I don’t believe Vinterberg intends to make a film about how people are falsely accused of child molestation, but he uses real-life incidents of false memory as a jumping off point to explore group mentality surrounding false reality. Early on in the film, Lucas is talking with his best friend Theo, Klara’s father, about Lucas’ custody issues and Theo remarks that “I can tell when you are lying.” Later, Theo assaults Lucas when the teacher comes to his home to explain there has been a horrible misunderstanding. What proven in this scene is that Theo does not possess an objective ability to distinguish truth from lies when his own emotions come into the picture. This is why our society employs independent investigators whom we trust will get to the fact without allowing their personal feelings to interfere.
Vinterberg continually emphasizes that the belief in the lie and its momentum in the community doesn’t come from a place of hatred or spite for Lucas. These are people genuinely concerned about the well-being of their children, so it is telling how quickly their fears come to the surface, implying this is something they walk around in terror of at all times. It’s so easy for them to believe it because for as close as they are as a community they ultimately do not trust each other.

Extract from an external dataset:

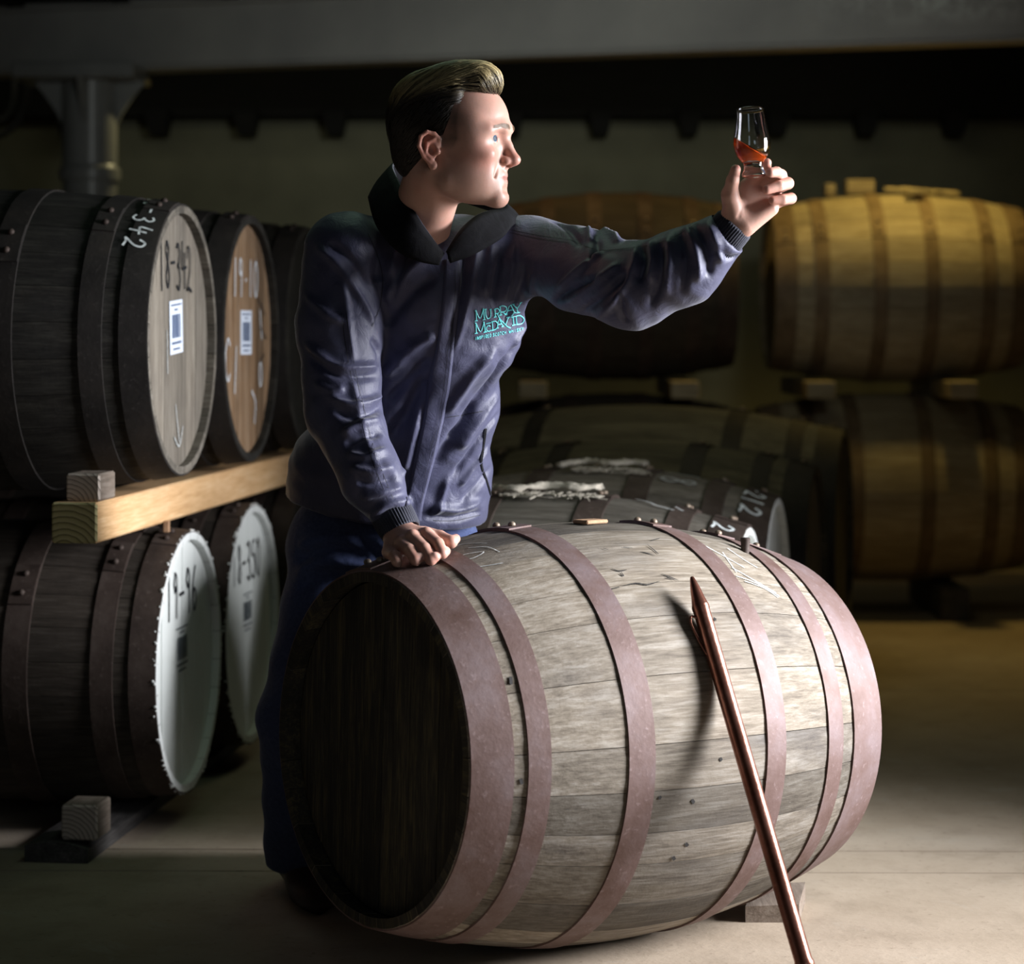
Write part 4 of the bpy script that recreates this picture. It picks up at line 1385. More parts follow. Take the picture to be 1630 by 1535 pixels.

Their camaraderie is a social construct performed so that existing alongside each other is as painless as possible.
It’s vital that Klara eventually confesses that she doesn’t understand what happened anymore because the adults around her constantly shore up the lie, even though she has doubts and thinks she said it to be mean. Her brother, unknowingly the one who exposed her to graphic adult sex via the internet, becomes stricken over the stories about what happened to his sister and takes drastic action in the final act of the film. We also see that Lucas is acquited when the stories don’t match the physical evidence, yet for the community, it has been collectively decided that Lucas is guilty. There are no traditional villains in The Hunt, with the “bad guy” being human beings’ faulty memories.